### [INFORMATION SUPPLIED]
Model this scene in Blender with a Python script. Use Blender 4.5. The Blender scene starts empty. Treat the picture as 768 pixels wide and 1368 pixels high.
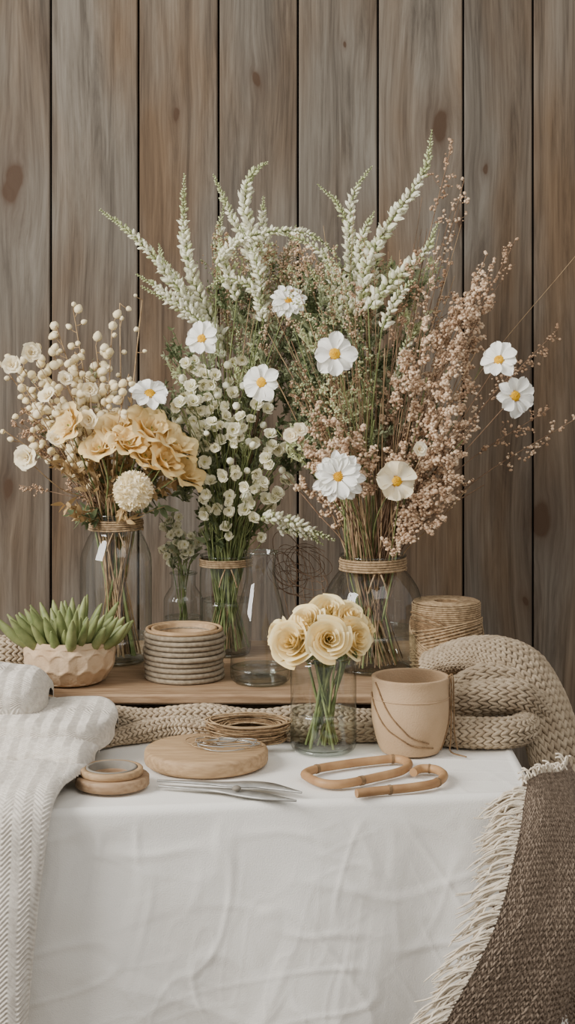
import bpy, math, random
import numpy as np
rnd=random.Random(7); rng=np.random.default_rng(11)
F=2200.0; H=1.34; YH=450.0; TZ=0.75; BZ=0.80
def W(px,py,d): return np.array([(px-384)*d/F, d, H-(py-YH)*d/F])
def T(px,py,z=TZ):
    d=(H-z)*F/(py-YH); return np.array([(px-384)*d/F,d,z])
def nrm(v):
    v=np.asarray(v,float); return v/(np.linalg.norm(v)+1e-12)
# ---------------------------------------------------------------- materials
def lin(c):
    o=[]
    for x in c:
        x/=255.0; o.append(x/12.92 if x<=0.04045 else ((x+0.055)/1.055)**2.4)
    return (*o,1.0)
def mat(name,c1,c2=None,scale=40,rough=.75,bump=0,bscale=300,trans=0,metal=0,stretch=(1,1,1),spec=.3):
    m=bpy.data.materials.new(name); m.use_nodes=True; nt=m.node_tree; N=nt.nodes; L=nt.links
    b=N['Principled BSDF']; b.inputs['Roughness'].default_value=rough; b.inputs['Metallic'].default_value=metal
    b.inputs['Specular IOR Level'].default_value=spec
    tc=N.new('ShaderNodeTexCoord'); mp=N.new('ShaderNodeMapping'); mp.inputs['Scale'].default_value=stretch
    L.new(tc.outputs['Object'],mp.inputs['Vector'])
    col=None
    if c2 is not None:
        n=N.new('ShaderNodeTexNoise'); n.inputs['Scale'].default_value=scale; n.inputs['Detail'].default_value=4
        L.new(mp.outputs[0],n.inputs['Vector'])
        r=N.new('ShaderNodeValToRGB'); r.color_ramp.elements[0].position=.35; r.color_ramp.elements[1].position=.65
        r.color_ramp.elements[0].color=lin(c1); r.color_ramp.elements[1].color=lin(c2)
        L.new(n.outputs['Fac'],r.inputs[0]); L.new(r.outputs[0],b.inputs['Base Color']); col=r.outputs[0]
    else: b.inputs['Base Color'].default_value=lin(c1)
    if bump:
        n=N.new('ShaderNodeTexNoise'); n.inputs['Scale'].default_value=bscale; n.inputs['Detail'].default_value=3
        L.new(mp.outputs[0],n.inputs['Vector'])
        bp=N.new('ShaderNodeBump'); bp.inputs['Strength'].default_value=bump; bp.inputs['Distance'].default_value=.002
        L.new(n.outputs['Fac'],bp.inputs['Height']); L.new(bp.outputs[0],b.inputs['Normal'])
    if trans:
        t=N.new('ShaderNodeBsdfTranslucent'); t.inputs[0].default_value=lin(c1)
        if col: L.new(col,t.inputs[0])
        mx=N.new('ShaderNodeMixShader'); mx.inputs[0].default_value=trans
        L.new(b.outputs[0],mx.inputs[1]); L.new(t.outputs[0],mx.inputs[2]); L.new(mx.outputs[0],N['Material Output'].inputs[0])
    return m
def glass(name,tint,edge,refl=.5,rough=.02,pw=3.5):
    m=bpy.data.materials.new(name); m.use_nodes=True; nt=m.node_tree; N=nt.nodes; L=nt.links
    N.remove(N['Principled BSDF'])
    lw=N.new('ShaderNodeLayerWeight'); lw.inputs[0].default_value=.5
    p=N.new('ShaderNodeMath'); p.operation='POWER'; p.inputs[1].default_value=pw; L.new(lw.outputs['Facing'],p.inputs[0])
    r=N.new('ShaderNodeMix'); r.data_type='RGBA'; r.inputs[6].default_value=(*tint,1); r.inputs[7].default_value=(*edge,1)
    L.new(p.outputs[0],r.inputs[0])
    t=N.new('ShaderNodeBsdfTransparent'); L.new(r.outputs[2],t.inputs[0])
    g=N.new('ShaderNodeBsdfGlossy'); g.inputs['Roughness'].default_value=rough
    ma=N.new('ShaderNodeMath'); ma.operation='MULTIPLY_ADD'; ma.inputs[1].default_value=refl; ma.inputs[2].default_value=.06
    L.new(p.outputs[0],ma.inputs[0])
    mx=N.new('ShaderNodeMixShader'); L.new(ma.outputs[0],mx.inputs[0]); L.new(t.outputs[0],mx.inputs[1]); L.new(g.outputs[0],mx.inputs[2])
    L.new(mx.outputs[0],N['Material Output'].inputs[0]); return m
M={}
M['glass']=glass('clear_glass',(.975,.985,.98),(.36,.41,.39),.6)
M['rim']=glass('glass_rim',(.88,.91,.89),(.38,.43,.41),.8)
M['water']=glass('water',(.95,.97,.95),(.78,.82,.78),.4)
M['twine']=mat('jute_twine',(140,116,86),(184,158,124),160,.9,.6,900)
M['twined']=mat('dark_jute_twine',(112,88,62),(146,118,86),160,.9,.6,900)
M['stem']=mat('green_stem',(94,106,62),(136,144,92),60,.6)
M['stemb']=mat('dry_stem',(132,106,76),(178,152,116),60,.8)
M['twig']=mat('brown_twig',(104,80,60),(144,118,94),60,.8)
M['white']=mat('white_petal',(252,251,245),(244,243,232),60,.6,trans=.12)
M['ivory']=mat('ivory_petal',(248,244,220),(236,232,204),60,.6,trans=.2)
M['cream']=mat('cream_petal',(246,232,194),(250,240,212),60,.6,trans=.2)
M['rose']=mat('rose_petal',(245,220,156),(249,233,184),50,.6,trans=.12)
M['apricot']=mat('apricot_petal',(232,200,134),(243,220,164),40,.6,trans=.2)
M['yellow']=mat('flower_disc',(206,148,10),(236,184,36),300,.8,.5,900)
M['gcent']=mat('flower_eye',(150,150,84),(186,176,104),300,.8)
M['palegreen']=mat('pale_green_bud',(186,194,142),(214,218,174),80,.6,trans=.2)
M['spike']=mat('spike_blossom',(248,246,226),(234,234,204),80,.6,trans=.2)
M['leaf']=mat('sage_leaf',(126,136,102),(168,174,138),30,.7,trans=.2)
M['leafd']=mat('dark_leaf',(86,98,66),(118,128,90),30,.7,trans=.2)
M['pink']=mat('dried_blossom',(198,168,138),(224,200,170),70,.9)
M['pinkd']=mat('dried_blossom_dark',(162,130,102),(192,162,132),70,.9)
M['bud']=mat('ivory_bud',(236,218,172),(246,232,196),50,.5,trans=.1)
M['dleaf']=mat('dried_leaf',(160,130,88),(192,164,118),40,.8,trans=.2)
M['succ']=mat('succulent_leaf',(104,116,68),(142,148,98),40,.5)
M['terra']=mat('carved_clay',(182,154,122),(202,176,144),30,.85,.4,300)
M['kraft']=mat('kraft_clay',(174,146,114),(184,156,124),25,.9,.4,500)
M['dark']=mat('dark_inside',(84,68,54),(96,78,62),40,.9)
M['wood']=mat('oak_wood',(168,140,110),(138,110,82),14,.6,.2,60,stretch=(1.5,12,12))
M['woodl']=mat('light_wood',(182,152,116),(156,127,94),14,.6,.2,60,stretch=(2,14,14))
M['bamboo']=mat('bamboo',(178,140,98),(150,112,76),30,.5,.2,60)
M['ropeg']=mat('grey_cord',(164,150,128),(138,124,104),150,.9,.8,800)
M['knit']=mat('chunky_knit_wool',(196,178,152),(170,151,126),60,.95,.9,700)
M['brown']=mat('taupe_wool',(156,138,120),(114,98,83),260,.95,1,700)
M['fringe']=mat('fringe_yarn',(228,216,196),(208,194,172),100,.95,.5,800)
M['linen']=mat('linen_weave',(220,213,201),(198,190,178),150,.95,.5,1100)
M['steel']=mat('steel',(176,174,168),(150,148,142),60,.35,metal=.45)
M['cloth']=mat('white_tablecloth',(240,237,229),(234,230,221),8,.9,.3,700)
M['greyr']=mat('grey_ring',(118,112,102),(130,122,110),60,.7)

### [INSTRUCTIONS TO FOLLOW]
Copy the material above exactly and drop the pictures.

### [ANSWER BELOW]
Model this scene in Blender with a Python script. Use Blender 4.5. The Blender scene starts empty. Treat the picture as 768 pixels wide and 1368 pixels high.
import bpy, math, random
import numpy as np
rnd=random.Random(7); rng=np.random.default_rng(11)
F=2200.0; H=1.34; YH=450.0; TZ=0.75; BZ=0.80
def W(px,py,d): return np.array([(px-384)*d/F, d, H-(py-YH)*d/F])
def T(px,py,z=TZ):
    d=(H-z)*F/(py-YH); return np.array([(px-384)*d/F,d,z])
def nrm(v):
    v=np.asarray(v,float); return v/(np.linalg.norm(v)+1e-12)
# ---------------------------------------------------------------- materials
def lin(c):
    o=[]
    for x in c:
        x/=255.0; o.append(x/12.92 if x<=0.04045 else ((x+0.055)/1.055)**2.4)
    return (*o,1.0)
def mat(name,c1,c2=None,scale=40,rough=.75,bump=0,bscale=300,trans=0,metal=0,stretch=(1,1,1),spec=.3):
    m=bpy.data.materials.new(name); m.use_nodes=True; nt=m.node_tree; N=nt.nodes; L=nt.links
    b=N['Principled BSDF']; b.inputs['Roughness'].default_value=rough; b.inputs['Metallic'].default_value=metal
    b.inputs['Specular IOR Level'].default_value=spec
    tc=N.new('ShaderNodeTexCoord'); mp=N.new('ShaderNodeMapping'); mp.inputs['Scale'].default_value=stretch
    L.new(tc.outputs['Object'],mp.inputs['Vector'])
    col=None
    if c2 is not None:
        n=N.new('ShaderNodeTexNoise'); n.inputs['Scale'].default_value=scale; n.inputs['Detail'].default_value=4
        L.new(mp.outputs[0],n.inputs['Vector'])
        r=N.new('ShaderNodeValToRGB'); r.color_ramp.elements[0].position=.35; r.color_ramp.elements[1].position=.65
        r.color_ramp.elements[0].color=lin(c1); r.color_ramp.elements[1].color=lin(c2)
        L.new(n.outputs['Fac'],r.inputs[0]); L.new(r.outputs[0],b.inputs['Base Color']); col=r.outputs[0]
    else: b.inputs['Base Color'].default_value=lin(c1)
    if bump:
        n=N.new('ShaderNodeTexNoise'); n.inputs['Scale'].default_value=bscale; n.inputs['Detail'].default_value=3
        L.new(mp.outputs[0],n.inputs['Vector'])
        bp=N.new('ShaderNodeBump'); bp.inputs['Strength'].default_value=bump; bp.inputs['Distance'].default_value=.002
        L.new(n.outputs['Fac'],bp.inputs['Height']); L.new(bp.outputs[0],b.inputs['Normal'])
    if trans:
        t=N.new('ShaderNodeBsdfTranslucent'); t.inputs[0].default_value=lin(c1)
        if col: L.new(col,t.inputs[0])
        mx=N.new('ShaderNodeMixShader'); mx.inputs[0].default_value=trans
        L.new(b.outputs[0],mx.inputs[1]); L.new(t.outputs[0],mx.inputs[2]); L.new(mx.outputs[0],N['Material Output'].inputs[0])
    return m
def glass(name,tint,edge,refl=.5,rough=.02,pw=3.5):
    m=bpy.data.materials.new(name); m.use_nodes=True; nt=m.node_tree; N=nt.nodes; L=nt.links
    N.remove(N['Principled BSDF'])
    lw=N.new('ShaderNodeLayerWeight'); lw.inputs[0].default_value=.5
    p=N.new('ShaderNodeMath'); p.operation='POWER'; p.inputs[1].default_value=pw; L.new(lw.outputs['Facing'],p.inputs[0])
    r=N.new('ShaderNodeMix'); r.data_type='RGBA'; r.inputs[6].default_value=(*tint,1); r.inputs[7].default_value=(*edge,1)
    L.new(p.outputs[0],r.inputs[0])
    t=N.new('ShaderNodeBsdfTransparent'); L.new(r.outputs[2],t.inputs[0])
    g=N.new('ShaderNodeBsdfGlossy'); g.inputs['Roughness'].default_value=rough
    ma=N.new('ShaderNodeMath'); ma.operation='MULTIPLY_ADD'; ma.inputs[1].default_value=refl; ma.inputs[2].default_value=.06
    L.new(p.outputs[0],ma.inputs[0])
    mx=N.new('ShaderNodeMixShader'); L.new(ma.outputs[0],mx.inputs[0]); L.new(t.outputs[0],mx.inputs[1]); L.new(g.outputs[0],mx.inputs[2])
    L.new(mx.outputs[0],N['Material Output'].inputs[0]); return m
M={}
M['glass']=glass('clear_glass',(.975,.985,.98),(.36,.41,.39),.6)
M['rim']=glass('glass_rim',(.88,.91,.89),(.38,.43,.41),.8)
M['water']=glass('water',(.95,.97,.95),(.78,.82,.78),.4)
M['twine']=mat('jute_twine',(140,116,86),(184,158,124),160,.9,.6,900)
M['twined']=mat('dark_jute_twine',(112,88,62),(146,118,86),160,.9,.6,900)
M['stem']=mat('green_stem',(94,106,62),(136,144,92),60,.6)
M['stemb']=mat('dry_stem',(132,106,76),(178,152,116),60,.8)
M['twig']=mat('brown_twig',(104,80,60),(144,118,94),60,.8)
M['white']=mat('white_petal',(252,251,245),(244,243,232),60,.6,trans=.12)
M['ivory']=mat('ivory_petal',(248,244,220),(236,232,204),60,.6,trans=.2)
M['cream']=mat('cream_petal',(246,232,194),(250,240,212),60,.6,trans=.2)
M['rose']=mat('rose_petal',(245,220,156),(249,233,184),50,.6,trans=.12)
M['apricot']=mat('apricot_petal',(232,200,134),(243,220,164),40,.6,trans=.2)
M['yellow']=mat('flower_disc',(206,148,10),(236,184,36),300,.8,.5,900)
M['gcent']=mat('flower_eye',(150,150,84),(186,176,104),300,.8)
M['palegreen']=mat('pale_green_bud',(186,194,142),(214,218,174),80,.6,trans=.2)
M['spike']=mat('spike_blossom',(248,246,226),(234,234,204),80,.6,trans=.2)
M['leaf']=mat('sage_leaf',(126,136,102),(168,174,138),30,.7,trans=.2)
M['leafd']=mat('dark_leaf',(86,98,66),(118,128,90),30,.7,trans=.2)
M['pink']=mat('dried_blossom',(198,168,138),(224,200,170),70,.9)
M['pinkd']=mat('dried_blossom_dark',(162,130,102),(192,162,132),70,.9)
M['bud']=mat('ivory_bud',(236,218,172),(246,232,196),50,.5,trans=.1)
M['dleaf']=mat('dried_leaf',(160,130,88),(192,164,118),40,.8,trans=.2)
M['succ']=mat('succulent_leaf',(104,116,68),(142,148,98),40,.5)
M['terra']=mat('carved_clay',(182,154,122),(202,176,144),30,.85,.4,300)
M['kraft']=mat('kraft_clay',(174,146,114),(184,156,124),25,.9,.4,500)
M['dark']=mat('dark_inside',(84,68,54),(96,78,62),40,.9)
M['wood']=mat('oak_wood',(168,140,110),(138,110,82),14,.6,.2,60,stretch=(1.5,12,12))
M['woodl']=mat('light_wood',(182,152,116),(156,127,94),14,.6,.2,60,stretch=(2,14,14))
M['bamboo']=mat('bamboo',(178,140,98),(150,112,76),30,.5,.2,60)
M['ropeg']=mat('grey_cord',(164,150,128),(138,124,104),150,.9,.8,800)
M['knit']=mat('chunky_knit_wool',(196,178,152),(170,151,126),60,.95,.9,700)
M['brown']=mat('taupe_wool',(156,138,120),(114,98,83),260,.95,1,700)
M['fringe']=mat('fringe_yarn',(228,216,196),(208,194,172),100,.95,.5,800)
M['linen']=mat('linen_weave',(220,213,201),(198,190,178),150,.95,.5,1100)
M['steel']=mat('steel',(176,174,168),(150,148,142),60,.35,metal=.45)
M['cloth']=mat('white_tablecloth',(240,237,229),(234,230,221),8,.9,.3,700)
M['greyr']=mat('grey_ring',(118,112,102),(130,122,110),60,.7)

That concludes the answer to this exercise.